IF YOU DON’T READ ANYTHING ELSE ON THIS, PLEASE READ THIS
I know He has called me to be here these next months so I know He will provide what I need. My goal is not to convict you or persuade you to give me money. My intention is for you to think and pray about what God is calling you to give and to whom. PLEASE DO NOT think that I’m primarily saying money to me. I think the best thing you can give is yourself…your heart, your words, your ear, your trust, your vulnerability and your presence…Who in your life needs that? Will you give it freely?
My second intention is to challenge you with what you ask God for. How big is He? Are there requests in your heart that you’ve never asked for because you’ve felt it’s not acceptable or responsible? Do you believe His word? What do you think about these passages?
For everyone who asks receives; he who seeks finds; and to him who knocks, the door will be opened. (Matthew 7:8)
If you believe, you will receive whatever you ask for in prayer.” (Matthew 21:22)
Therefore I tell you, whatever you ask for in prayer, believe that you have received it, and it will be yours. (Mark 11:24)
For everyone who asks receives; he who seeks finds; and to him who knocks, the door will be opened. (Luke 11:10)
Until now you have not asked for anything in my name. Ask and you will receive, and your joy will be complete. (John 16:24)
2You want something but
don’t get it. You kill and covet, but you cannot have what you want.

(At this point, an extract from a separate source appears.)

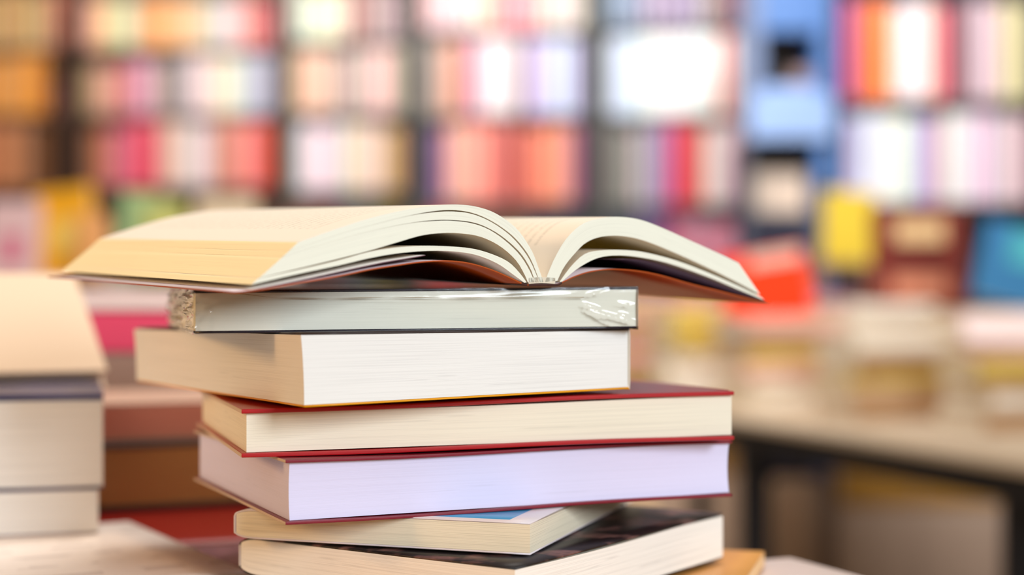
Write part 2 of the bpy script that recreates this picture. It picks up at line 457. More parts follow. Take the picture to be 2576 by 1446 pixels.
PAPER = paper((250, 240, 224), .2); TEXT = paper((250, 241, 227), .1, text=True)
def pages(top, bot, mat_top, lw, part='page_block', nw=4):
    tp, bt = crv(top), crv(bot)
    def pos(u, v, w_):
        a, b = at(bt, u), at(tp, u)
        return op(a[0]+(b[0]-a[0])*w_, v, a[1]+(b[1]-a[1])*w_)
    o = block(part, pos, NP, 10, nw, [EDGE, mat_top], oroot, smooth=True, lw=lw)
    o.data.materials.append(FORE)                       # warm side light painted into the fore-edge colour; the head stays pale
    for p in o.data.polygons:
        if p.material_index == 0 and abs(p.normal.dot(E2)) < .7: p.material_index = 2
    return o
# left half, top group down to the lowest
L_top = [(750, 612), (850, 577), (950, 546), (1050, 525), (1115, 518), (1160, 517.5), (1205, 524), (1250, 541), (1300, 578), (1337, 632), (1356, 680), (1367, 712)]
L_g1 = [(727, 634), (850, 593), (950, 565), (1030, 545), (1090, 534), (1136, 531), (1180, 536), (1220, 550), (1260, 573), (1297, 603), (1330, 645), (1350, 690), (1357, 713)]
L_g1b = [(727, 634.3), (850, 593.2), (950, 565.3), (1030, 545.7), (1090, 537), (1136, 534.5), (1180, 539), (1220, 553), (1258, 575), (1294, 605), (1327, 647), (1348, 690), (1356, 713)]
L_g2 = [(711, 649), (850, 606), (950, 580), (1030, 564), (1085, 557), (1136, 556), (1190, 562), (1232, 578), (1272, 604), (1310, 640), (1335, 680), (1346, 713)]
L_g2b = [(711, 649.3), (850, 606.2), (950, 580.3), (1030, 564.7), (1085, 559), (1136, 558), (1188, 564.5), (1230, 580), (1270, 607), (1307, 643), (1332, 682), (1345, 713)]
L_low = [(652, 702), (760, 676), (850, 654), (930, 633), (1000, 612), (1060, 595), (1110, 589), (1150, 589), (1205, 597), (1255, 620), (1296, 655), (1318, 690), (1328, 713)]
L2_top = [(650, 703), (760, 679), (850, 658), (930, 636), (1000, 625), (1070, 621), (1140, 623), (1194, 629), (1241, 643), (1280, 662), (1308, 690), (1325, 713)]
L2_bot = [(632, 719), (750, 692), (850, 671), (930, 652), (1000, 640), (1070, 634), (1128, 634), (1194, 643), (1250, 665), (1292, 694), (1319, 714)]
pages(L_top, L_g1, TEXT, .35); pages(L_g1b, L_g2, PAPER, .5); pages(L_g2b, L_low, PAPER, 1.1, nw=6); pages(L2_top, L2_bot, PAPER, .35)
R_top = [(1858, 664), (1815, 643), (1738, 608), (1660, 573), (1606, 554), (1555, 548), (1512, 551), (1466, 565), (1427, 600), (1400, 643), (1382, 682), (1371, 712)]
R_low = [(1912, 743), (1854, 712), (1776, 674), (1699, 639), (1621, 608), (1563, 596), (1512, 598), (1474, 613), (1446, 640), (1419, 674), (1402, 709)]
R2_top = [(1914, 749), (1854, 720), (1776, 686), (1699, 657), (1621, 637), (1563, 631), (1505, 633), (1470, 642), (1437, 672), (1408, 711)]
R2_bot = [(1922, 757), (1854, 729), (1776, 697), (1679, 664), (1606, 649), (1551, 645), (1505, 651), (1462, 672), (1427, 699), (1412, 713)]
pages(R_top, R_low, TEXT, 1.1, nw=6); pages(R2_top, R2_bot, PAPER, .35)
BROWN = plain((150, 82, 40), .35, .08, 60)
def osheet(name, pts, mat, th, label=None, v0=0, v1=1):
    c = crv(pts)
    o = sheet(name, lambda a, b: op(at(c, a)[0], v0+(v1-v0)*b, at(c, a)[1]), NP, 8, mat, th, oroot, offset=0)
    if label: o['label'] = label
    return o
LC = [(590, 739), (660, 731), (737, 717), (854, 697), (930, 681), (1000, 670), (1058, 662), (1116, 659), (1175, 664), (1233, 680), (1287, 703), (1314, 716), (1330, 720)]
RC = [(1941, 766), (1893, 756), (1815, 736), (1738, 717), (1660, 695), (1602, 684), (1536, 680), (1485, 686), (1446, 698), (1414, 713), (1400, 718)]
def two_sided(name, inner, outer, inside_up=True):
    m, nt, b, L = new_mat(name)
    g = nd(nt, 'ShaderNodeNewGeometry'); sx = nd(nt, 'ShaderNodeSeparateXYZ'); L.new(g.outputs['True Normal'], sx.inputs[0])
    bf = mth(nt, 'MULTIPLY', sx.outputs[2], mth(nt, 'MULTIPLY_ADD', g.outputs['Backfacing'], -2, 1))
    up = mth(nt, 'GREATER_THAN', bf, .05)
    L.new(mix_rgb(nt, up, rgb(outer), rgb(inner)), b.inputs['Base Color']); b.inputs['Roughness'].default_value = .4
    return m
CVR = two_sided('card_cover', (205, 190, 195), (176, 76, 18))
osheet('front_cover', LC, CVR, .0005); osheet('back_cover', RC, CVR, .0005)
osheet('cover_flap', [(632, 733), (760, 707), (870, 683), (960, 664), (1030, 652), (1070, 645)], two_sided('flap_card', (225, 220, 215), (120, 80, 95)), .0003, 'dark-edged inner flap of the left cover')
osheet('cover_flap', [(1926, 760), (1854, 734), (1776, 705), (1700, 680), (1650, 665), (1606, 656), (1560, 655)], two_sided('flap_card', (120, 105, 115), (70, 42, 62)), .0003, 'grey inner flap of the right cover')
osheet('spine', [(1312, 716), (1330, 719.5), (1365, 719), (1400, 719), (1414, 713)], plain((70, 40, 36), .4), .0008)
# glued page backs at the spine
block('spine_glue', lambda u, v, w_: op(-.0062+.0118*u, v, .0009+(.0022)*w_+.0003*math.sin(math.pi*u)), 12, 2, 1, paper((225, 215, 195), 0), oroot)

# ================================================================ the shop behind
FLOOR_M = plain((150, 132, 112), .5, .08, 3); WALL_M = plain((150, 130, 112), .8, .04, 2)
boxes('floor', [(-4.5, 4.5, -2.5, 7.6, -.05, 0)], FLOOR_M)['kind'] = 'structure'
boxes('wall_back', [(-4.5, 4.5, 7.3, 7.4, 0, 3.4)], WALL_M)['kind'] = 'structure'
ORD = ['first', 'second', 'third', 'fourth', 'fifth', 'sixth', 'seventh', 'eighth', 'ninth', 'tenth', 'eleventh', 'twelfth', 'thirteenth',
       'fourteenth', 'fifteenth', 'sixteenth', 'seventeenth', 'eighteenth', 'nineteenth', 'twentieth', 'twenty-first', 'twenty-second',
       'twenty-third', 'twenty-fourth', 'twenty-fifth', 'twenty-sixth', 'twenty-seventh', 'twenty-eighth', 'twenty-ninth', 'thirtieth']
PAGE_BG = plain((235, 225, 205), .8)
def cname(c):
    import colorsys
    h, l, q = colorsys.rgb_to_hls(c[0]/255, c[1]/255, c[2]/255); h *= 360
    if q < .12 or (l > .86 and q < .75): return 'white' if l > .84 else 'pale grey' if l > .68 else 'grey' if l > .35 else 'near-black'
    t = 'pale ' if l > .76 else 'dark ' if l < .3 else ''
    n = 'red' if h < 10 or h > 345 else 'orange' if h < 32 else 'tan' if h < 44 else 'yellow' if h < 66 else 'green' if h < 170 else \
        'blue' if h < 232 else 'violet' if h < 300 else 'pink'
    if n == 'orange' and l > .74: return 'peach'
    if n == 'orange' and q < .45: return 'dark brown' if l < .3 else 'brown' if l < .55 else 'beige'
    if n == 'red' and l > .68: return 'pink' if l < .8 else 'pale pink'
    return t+n
def small_book(name, c, w, h, d, loc, rot=(0, 0, 0), label=None, cat='book', group=None, rough=.35):
    """one mesh: boards and a rounded spine (facing -Y) round a recessed block of pages; standing upright, origin at its foot"""
    b, o = min(.003, w*.12), .003
    V, Fc, fm = [], [], []
    def bx(x0, x1, y0, y1, z0, z1, m):
        n = len(V)
        V.extend([(x0, y0, z0), (x1, y0, z0), (x1, y1, z0), (x0, y1, z0), (x0, y0, z1), (x1, y0, z1), (x1, y1, z1), (x0, y1, z1)])
        for f in ((0, 3, 2, 1), (4, 5, 6, 7), (0, 1, 5, 4), (1, 2, 6, 5), (2, 3, 7, 6), (3, 0, 4, 7)):
            Fc.append(tuple(n+i for i in f)); fm.append(m)
    bx(-w/2, -w/2+b, .004, d, 0, h, 0); bx(w/2-b, w/2, .004, d, 0, h, 0)
    bx(-w/2+b, w/2-b, .004, d-o, o, h-o, 1)
    N = 6; n = len(V)
    for z in (0, h):
        for i in range(N+1):
            t = math.pi*i/N; V.append((-w/2*math.cos(t), .004-min(.006, w*.2)*math.sin(t), z))
    for i in range(N):
        Fc.append((n+i, n+i+1, n+N+2+i, n+N+1+i)); fm.append(0)
    Fc.append(tuple(n+i for i in range(N, -1, -1))); fm.append(0); Fc.append(tuple(n+N+1+i for i in range(N+1))); fm.append(0)
    me = bpy.data.meshes.new(name); me.from_pydata(V, [], Fc)
    me.materials.append(plain(c, rough, .03, 20)); me.materials.append(PAGE_BG)
    for p, i in zip(me.polygons, fm): p.material_index = i
    ob = bpy.data.objects.new(name, me); link(ob); ob.location = loc; ob.rotation_euler = rot
    return tag(ob, label, cat, group)

WOOD_D = plain((62, 40, 30), .5, .1, 8); WOOD_G = plain((48, 50, 48), .5, .05, 8); WOOD_B = plain((95, 62, 42), .5, .1, 8)
def bookcase(name, label, px0, px1, Y, lines, rows, mat, case, back=(60, 45, 38), depth=.28, top=None, names=None, post=.03):
    """lines: image rows of the shelf boards (their front edges); rows: per board, segments (x0, x1, colour, top row of the books)"""
    x0, x1 = xat(px0, Y), xat(px1, Y)
    zs = [CAMZ+zat(p, Y) for p in lines]
    ztop = top or zs[0]+.4
    root = empty(name, ((x0+x1)/2, Y+depth/2, 0)); tag(root, label, 'bookcase', 'bookcases along the back of the shop')
    inv = Vector(root.location)
    def B(n, L, m): return boxes(n, [(a-inv.x, b-inv.x, c-inv.y, d-inv.y, e, f) for a, b, c, d, e, f in L], m, root)
    B('side_panel', [(x0, x0+post, Y-.01, Y+depth, 0, ztop)], mat); B('side_panel', [(x1-post, x1, Y-.01, Y+depth, 0, ztop)], mat)
    B('back_panel', [(x0+post, x1-post, Y+depth-.012, Y+depth, 0, ztop)], plain(back, .6))
    B('plinth', [(x0+post, x1-post, Y+.02, Y+.05, 0, .08)], mat)
    for z in zs+[ztop]: B('shelf', [(x0+post, x1-post, Y, Y+depth-.012, z-.026, z)], mat)
    for ri, segs in enumerate(rows):
        z = zs[ri]; k = 0
        segs = [q for q in segs]
        row = (names or ['top', 'upper', 'middle', 'lower', 'lowest'])[ri]
        for (a, b, c, tp) in segs:
            a, b = max(a, px0+post*F/Y+1), min(b, px1-post*F/Y-1)
            if b-a < 8: continue
            n = max(1, round((b-a)/34)); ww = (b-a)/n
            for i in range(n):
                cc = tuple(max(4, min(250, int(v*(1+random.uniform(-.09, .07))+random.uniform(-6, 6)))) for v in c)
                wd = ww*Y/F; h = (CAMZ+zat(tp, Y)-z)*random.uniform(.94, 1.04)
                h = max(.08, min(h, (zs[ri-1]-.032-z) if ri else ztop-.03-z))
                lab = '%s upright book, %s from left on the %s shelf of the %s' % (cname(cc), ORD[min(k, 29)], row, case)
                small_book('shelf_book', cc, wd*.95, h, random.uniform(.15, .19), (xat(a+ww*(i+.5), Y), Y+random.uniform(.015, .045), z+.0012),
                           label=lab, group='books on the %s shelf of the %s' % (row, case), rough=.3)
                k += 1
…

You quarrel and fight. You do not have, because you do not ask God. 3When you ask, you do not receive, because you ask with wrong motives, that you may spend what you get on your pleasures. (James 4:2-3)
21Dear friends, if our hearts do not condemn us, we have confidence before God 22and receive from him anything we ask, because we obey his commands and do what pleases him. 23And this is his command: to believe in the name of his Son, Jesus Christ, and to love one another as he commanded us. (1 John 3:21-23)
I would love to hear feedback on your thoughts. I’m still working through all of this myself.